┏━━

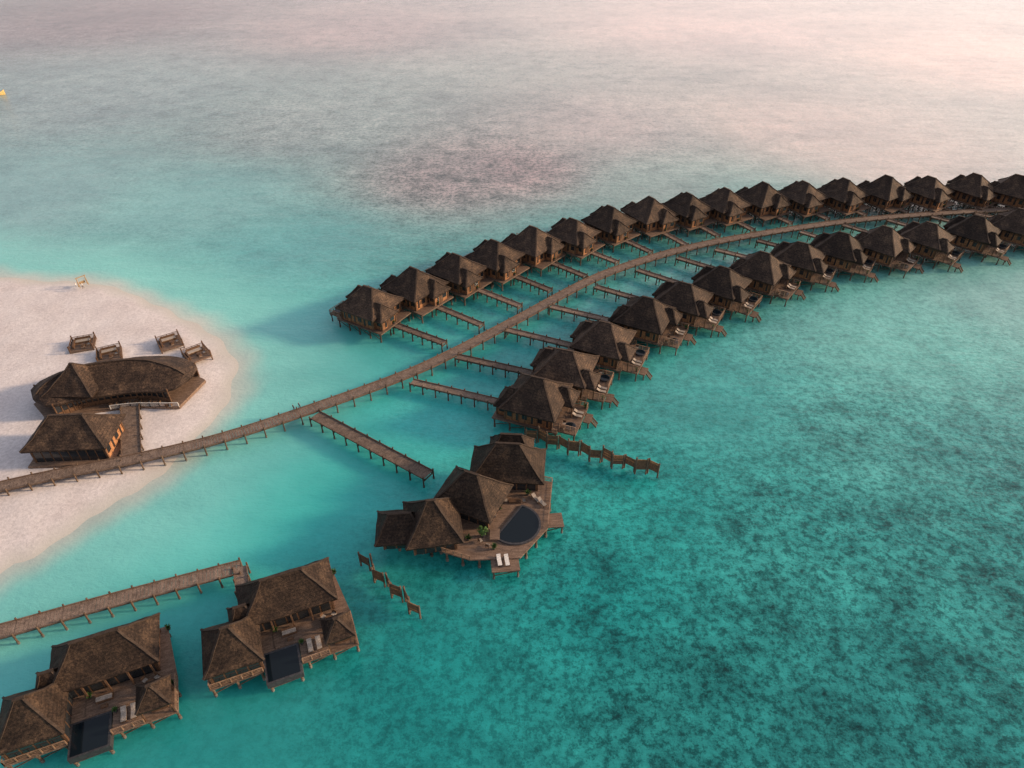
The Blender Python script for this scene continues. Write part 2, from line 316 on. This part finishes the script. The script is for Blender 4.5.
# ---------------------------------------------------------------- residences
def res_parts():
    P_={k:MB() for k in ('roof','walls','windows','trim','deck','stilts','railing','furniture','pool')}
    r=P_['roof']; hip(r,0,.3,13.4,7.8,5.5,9.6,5.6,n=7); hip(r,-8.0,-5.2,7.6,7.8,5.2,9.2,1.0); hip(r,5.8,-7.7,4.2,4.2,4.9,6.9,.4,n=3,steps=4); hip(r,-6.2,-1.2,4,4,5.3,7.4,1.5,n=3,steps=4)
    house(P_,0,.6,11.6,6.2,2.2,5.55,('y-',)); house(P_,-8.0,-5.2,6.4,6.4,2.2,5.25,('x+','y-'))
    d=P_['deck']; d.prism([(-11.8,-8.9),(-4.8,-8.9),(-4.8,-6.2),(.2,-6.2),(.2,-9.6),(8.0,-9.6),(8.0,-4.5),(6.8,4.3),(-6.8,4.3),(-6.8,-.8),(-11.8,-.8)],1.95,2.2,'deck')
    d.prism([(.3,-6.1),(7.6,-6.1),(6.5,-2.8),(-3.0,-2.8),(-3.0,-6.0)],2.204,2.34,'deck')
    p=P_['pool']; p.box(-4.7,.1,-11.0,-6.25,1.2,2.3,'stone'); p.box(-4.4,-.2,-10.75,-6.55,2.31,2.34,'pool')
    s=P_['stilts']; stilts(s,[-6.5,-3.3,0,3.3,6.5],[-5.8,-1,4],1.95); stilts(s,[-11.5,-8.4,-5.2],[-8.6,-5,-1.2],1.95); stilts(s,[1,4.4,7.7],[-9.2,-6],1.95); stilts(s,[-4.3,-.3],[-10.7,-8],1.2)
    t=P_['trim']
    for x in (4.1,7.5):
        for y in (-9.3,-6.2): t.box(x-.1,x+.1,y-.1,y+.1,2.2,5.0,'trim')
    for x in (-5.5,-2.7,0,2.7,5.5): t.box(x-.1,x+.1,-3.6,-3.4,2.35,5.5,'trim')
    rl=P_['railing']; rail(rl,[(.3,-9.5),(4,-9.5)],2.2); rail(rl,[(7.9,-9.5),(7.9,-4.5)],2.2); rail(rl,[(-11.7,-.9),(-11.7,-8.8),(-4.9,-8.8)],2.2)
    f=P_['furniture']; lounger(f,1.6,-7.6,2.2,math.pi/2,'cushion'); lounger(f,2.8,-7.6,2.2,math.pi/2,'cushion')
    f.box(4.9,6.9,-8.5,-7.0,2.2,2.6,'trim'); f.box(5,6.8,-8.4,-7.1,2.602,2.8,'white')
    f.cyl(4.8,-4.6,2.34,3.05,.6,'trim',12)
    for a in range(4):
        an=a*1.57+.7; chair(f,4.8+1.1*math.cos(an),-4.6+1.1*math.sin(an),2.34,an+math.pi)
    f.box(-1.8,.2,-4.7,-4.0,2.34,2.75,'trim'); f.box(-1.75,.15,-4.65,-4.05,2.752,2.9,'cushion'); f.box(-1.8,.2,-3.98,-3.85,2.34,3.1,'trim'); f.box(-1.2,-.4,-5.6,-5.2,2.34,2.7,'trim')
    pot(f,-2.6,-3.4,2.34); pot(f,7.4,-5.4,2.2); pot(f,.6,-6.6,2.2,.35); pot(f,7,3.6,2.2)
    return {k:v.mesh('residence_'+k) for k,v in P_.items()}
RM=res_parts()
for c in L['res']: place('overwater_residence',RM,c[0],c[1],math.radians(22))
# ---------------------------------------------------------------- spa
def spa():
    C=L['spa_roofs'][1]; rel=lambda p:(p[0]-C[0],p[1]-C[1])
    P_={k:MB() for k in ('roof','walls','windows','trim','deck','stilts','railing','pool','furniture')}
    specs=[(13,8.6,5.4,10.4,4,-4),(11,9.2,5.4,10.2,2.2,-24),(9,10,5.4,10.4,1.2,10),(8,7.2,4.9,8.0,3.5,5)]
    for p,(a,b,z0,z1,rd,ro) in zip(L['spa_roofs'],specs):
        x,y=rel(p)
        for k in P_: P_[k].T=(x,y,math.radians(ro))
        hip(P_['roof'],0,0,a,b,z0,z1,rd); house(P_,0,.3,a-2.4,b-2.4,2.2,z0+.05,('x+','y-'))
    x,y=rel(L['spa_roofs'][0])
    for k in P_: P_[k].T=(x+.6,y+3.4,math.radians(-4))
    hip(P_['roof'],0,0,8,5.5,6.2,9.4,3.6)
    for k in P_: P_[k].T=(0,0,0)
    dp=[rel(p) for p in L['spa_deck']]; P_['deck'].prism(dp,1.95,2.2,'deck')
    xs=[p[0] for p in dp]; ys=[p[1] for p in dp]
    def inside(x,y):
        r=False;n=len(dp)
        for i in range(n):
            x1,y1=dp[i];x2,y2=dp[(i+1)%n]
            if (y1>y)!=(y2>y) and x<(x2-x1)*(y-y1)/(y2-y1)+x1: r=not r
        return r
    x=min(xs)
    while x<max(xs):
        y=min(ys)
        while y<max(ys):
            if inside(x,y): P_['stilts'].cyl(x,y,-2.5,.55,.26,'pilelo'); P_['stilts'].cyl(x,y,.55,1.95,.18,'pile')
            y+=3
        x+=3
    for p in resample(dp+[dp[0]],2.8): P_['stilts'].cyl(p[0]*.98,p[1]*.98,-2.5,.55,.26,'pilelo'); P_['stilts'].cyl(p[0]*.98,p[1]*.98,.55,1.95,.18,'pile')
    rail(P_['railing'],dp[3:6],2.2); rail(P_['railing'],dp[:2],2.2)
    x,y=rel(L['spa_pool'][0])
    def arc(r,a0,a1,n=26): return [(x+r*math.cos(math.radians(lerp(a0,a1,i/n))),y+r*math.sin(math.radians(lerp(a0,a1,i/n)))) for i in range(n+1)]
    P_['pool'].prism(arc(4.3,-140,75),1.3,2.5,'stone'); P_['pool'].prism(arc(3.95,-136,71),2.505,2.53,'pool')
    F_=P_['furniture']
    F_.box(x-5.2,x-3.2,y+1.6,y+2.6,2.2,2.7,'cushion'); F_.box(x-1,x+1,y+4.6,y+5.4,2.2,2.65,'trim')
    lounger(F_,x+3.6,y+5.5,2.2,2.2,'cushion'); lounger(F_,x+4.6,y+4.6,2.2,2.2,'cushion')
    chair(F_,x-1.6,y+5,2.2,0); chair(F_,x+1.6,y+5,2.2,3.14); chair(F_,x-5.6,y-3.6,2.2,.6); chair(F_,x-4.4,y-4.6,2.2,1.3)
    for a,b in ((-2.6,3.4),(2.2,6.6),(-3.4,-5.0),(-7.6,-3.2)): pot(F_,x+a,y+b,2.2,.5)
    for i in range(3): P_['deck'].box(x-4.6+i*.25,x-3.0+i*.25,y-3.4-i*.02,y-1.2,2.204+i*.15,2.35+i*.15,'deck')
    for i,(s1,s2,ro) in enumerate(((4.4,3.6,.1),(3.4,3.0,.1))):
        x,y=rel(L['spa_plat'][i])
        for k in P_: P_[k].T=(x,y,ro)
        P_['deck'].box(-s1/2,s1/2,-s2/2,s2/2,1.75,1.93,'deck'); stilts(P_['stilts'],[-s1/2+.3,s1/2-.3],[-s2/2+.3,s2/2-.3],1.75,.14)
    for k in P_: P_[k].T=(0,0,0)
    e=empty('overwater_spa',C[0],C[1])
    for k,v in P_.items(): v.obj(k,e)
spa()
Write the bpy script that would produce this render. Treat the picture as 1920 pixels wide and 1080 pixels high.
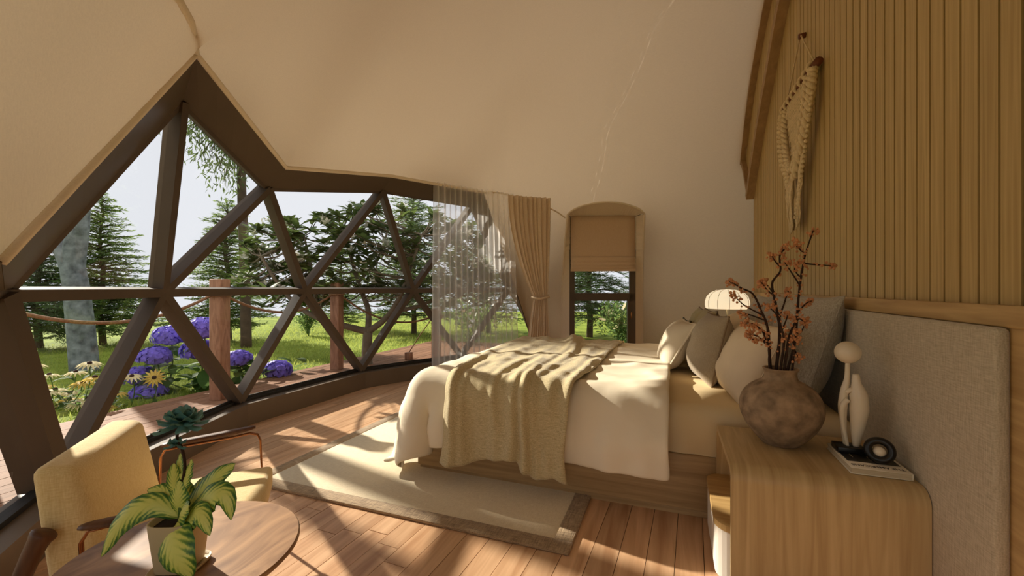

┗━━

Give all the lines above again, character for character, without pictures.

Result of the exercise =>
The Blender Python script for this scene continues. Write part 2, from line 316 on. This part finishes the script. The script is for Blender 4.5.
# ---------------------------------------------------------------- residences
def res_parts():
    P_={k:MB() for k in ('roof','walls','windows','trim','deck','stilts','railing','furniture','pool')}
    r=P_['roof']; hip(r,0,.3,13.4,7.8,5.5,9.6,5.6,n=7); hip(r,-8.0,-5.2,7.6,7.8,5.2,9.2,1.0); hip(r,5.8,-7.7,4.2,4.2,4.9,6.9,.4,n=3,steps=4); hip(r,-6.2,-1.2,4,4,5.3,7.4,1.5,n=3,steps=4)
    house(P_,0,.6,11.6,6.2,2.2,5.55,('y-',)); house(P_,-8.0,-5.2,6.4,6.4,2.2,5.25,('x+','y-'))
    d=P_['deck']; d.prism([(-11.8,-8.9),(-4.8,-8.9),(-4.8,-6.2),(.2,-6.2),(.2,-9.6),(8.0,-9.6),(8.0,-4.5),(6.8,4.3),(-6.8,4.3),(-6.8,-.8),(-11.8,-.8)],1.95,2.2,'deck')
    d.prism([(.3,-6.1),(7.6,-6.1),(6.5,-2.8),(-3.0,-2.8),(-3.0,-6.0)],2.204,2.34,'deck')
    p=P_['pool']; p.box(-4.7,.1,-11.0,-6.25,1.2,2.3,'stone'); p.box(-4.4,-.2,-10.75,-6.55,2.31,2.34,'pool')
    s=P_['stilts']; stilts(s,[-6.5,-3.3,0,3.3,6.5],[-5.8,-1,4],1.95); stilts(s,[-11.5,-8.4,-5.2],[-8.6,-5,-1.2],1.95); stilts(s,[1,4.4,7.7],[-9.2,-6],1.95); stilts(s,[-4.3,-.3],[-10.7,-8],1.2)
    t=P_['trim']
    for x in (4.1,7.5):
        for y in (-9.3,-6.2): t.box(x-.1,x+.1,y-.1,y+.1,2.2,5.0,'trim')
    for x in (-5.5,-2.7,0,2.7,5.5): t.box(x-.1,x+.1,-3.6,-3.4,2.35,5.5,'trim')
    rl=P_['railing']; rail(rl,[(.3,-9.5),(4,-9.5)],2.2); rail(rl,[(7.9,-9.5),(7.9,-4.5)],2.2); rail(rl,[(-11.7,-.9),(-11.7,-8.8),(-4.9,-8.8)],2.2)
    f=P_['furniture']; lounger(f,1.6,-7.6,2.2,math.pi/2,'cushion'); lounger(f,2.8,-7.6,2.2,math.pi/2,'cushion')
    f.box(4.9,6.9,-8.5,-7.0,2.2,2.6,'trim'); f.box(5,6.8,-8.4,-7.1,2.602,2.8,'white')
    f.cyl(4.8,-4.6,2.34,3.05,.6,'trim',12)
    for a in range(4):
        an=a*1.57+.7; chair(f,4.8+1.1*math.cos(an),-4.6+1.1*math.sin(an),2.34,an+math.pi)
    f.box(-1.8,.2,-4.7,-4.0,2.34,2.75,'trim'); f.box(-1.75,.15,-4.65,-4.05,2.752,2.9,'cushion'); f.box(-1.8,.2,-3.98,-3.85,2.34,3.1,'trim'); f.box(-1.2,-.4,-5.6,-5.2,2.34,2.7,'trim')
    pot(f,-2.6,-3.4,2.34); pot(f,7.4,-5.4,2.2); pot(f,.6,-6.6,2.2,.35); pot(f,7,3.6,2.2)
    return {k:v.mesh('residence_'+k) for k,v in P_.items()}
RM=res_parts()
for c in L['res']: place('overwater_residence',RM,c[0],c[1],math.radians(22))
# ---------------------------------------------------------------- spa
def spa():
    C=L['spa_roofs'][1]; rel=lambda p:(p[0]-C[0],p[1]-C[1])
    P_={k:MB() for k in ('roof','walls','windows','trim','deck','stilts','railing','pool','furniture')}
    specs=[(13,8.6,5.4,10.4,4,-4),(11,9.2,5.4,10.2,2.2,-24),(9,10,5.4,10.4,1.2,10),(8,7.2,4.9,8.0,3.5,5)]
    for p,(a,b,z0,z1,rd,ro) in zip(L['spa_roofs'],specs):
        x,y=rel(p)
        for k in P_: P_[k].T=(x,y,math.radians(ro))
        hip(P_['roof'],0,0,a,b,z0,z1,rd); house(P_,0,.3,a-2.4,b-2.4,2.2,z0+.05,('x+','y-'))
    x,y=rel(L['spa_roofs'][0])
    for k in P_: P_[k].T=(x+.6,y+3.4,math.radians(-4))
    hip(P_['roof'],0,0,8,5.5,6.2,9.4,3.6)
    for k in P_: P_[k].T=(0,0,0)
    dp=[rel(p) for p in L['spa_deck']]; P_['deck'].prism(dp,1.95,2.2,'deck')
    xs=[p[0] for p in dp]; ys=[p[1] for p in dp]
    def inside(x,y):
        r=False;n=len(dp)
        for i in range(n):
            x1,y1=dp[i];x2,y2=dp[(i+1)%n]
            if (y1>y)!=(y2>y) and x<(x2-x1)*(y-y1)/(y2-y1)+x1: r=not r
        return r
    x=min(xs)
    while x<max(xs):
        y=min(ys)
        while y<max(ys):
            if inside(x,y): P_['stilts'].cyl(x,y,-2.5,.55,.26,'pilelo'); P_['stilts'].cyl(x,y,.55,1.95,.18,'pile')
            y+=3
        x+=3
    for p in resample(dp+[dp[0]],2.8): P_['stilts'].cyl(p[0]*.98,p[1]*.98,-2.5,.55,.26,'pilelo'); P_['stilts'].cyl(p[0]*.98,p[1]*.98,.55,1.95,.18,'pile')
    rail(P_['railing'],dp[3:6],2.2); rail(P_['railing'],dp[:2],2.2)
    x,y=rel(L['spa_pool'][0])
    def arc(r,a0,a1,n=26): return [(x+r*math.cos(math.radians(lerp(a0,a1,i/n))),y+r*math.sin(math.radians(lerp(a0,a1,i/n)))) for i in range(n+1)]
    P_['pool'].prism(arc(4.3,-140,75),1.3,2.5,'stone'); P_['pool'].prism(arc(3.95,-136,71),2.505,2.53,'pool')
    F_=P_['furniture']
    F_.box(x-5.2,x-3.2,y+1.6,y+2.6,2.2,2.7,'cushion'); F_.box(x-1,x+1,y+4.6,y+5.4,2.2,2.65,'trim')
    lounger(F_,x+3.6,y+5.5,2.2,2.2,'cushion'); lounger(F_,x+4.6,y+4.6,2.2,2.2,'cushion')
    chair(F_,x-1.6,y+5,2.2,0); chair(F_,x+1.6,y+5,2.2,3.14); chair(F_,x-5.6,y-3.6,2.2,.6); chair(F_,x-4.4,y-4.6,2.2,1.3)
    for a,b in ((-2.6,3.4),(2.2,6.6),(-3.4,-5.0),(-7.6,-3.2)): pot(F_,x+a,y+b,2.2,.5)
    for i in range(3): P_['deck'].box(x-4.6+i*.25,x-3.0+i*.25,y-3.4-i*.02,y-1.2,2.204+i*.15,2.35+i*.15,'deck')
    for i,(s1,s2,ro) in enumerate(((4.4,3.6,.1),(3.4,3.0,.1))):
        x,y=rel(L['spa_plat'][i])
        for k in P_: P_[k].T=(x,y,ro)
        P_['deck'].box(-s1/2,s1/2,-s2/2,s2/2,1.75,1.93,'deck'); stilts(P_['stilts'],[-s1/2+.3,s1/2-.3],[-s2/2+.3,s2/2-.3],1.75,.14)
    for k in P_: P_[k].T=(0,0,0)
    e=empty('overwater_spa',C[0],C[1])
    for k,v in P_.items(): v.obj(k,e)
spa()
Write the bpy script that would produce this render. Treat the picture as 1920 pixels wide and 1080 pixels high.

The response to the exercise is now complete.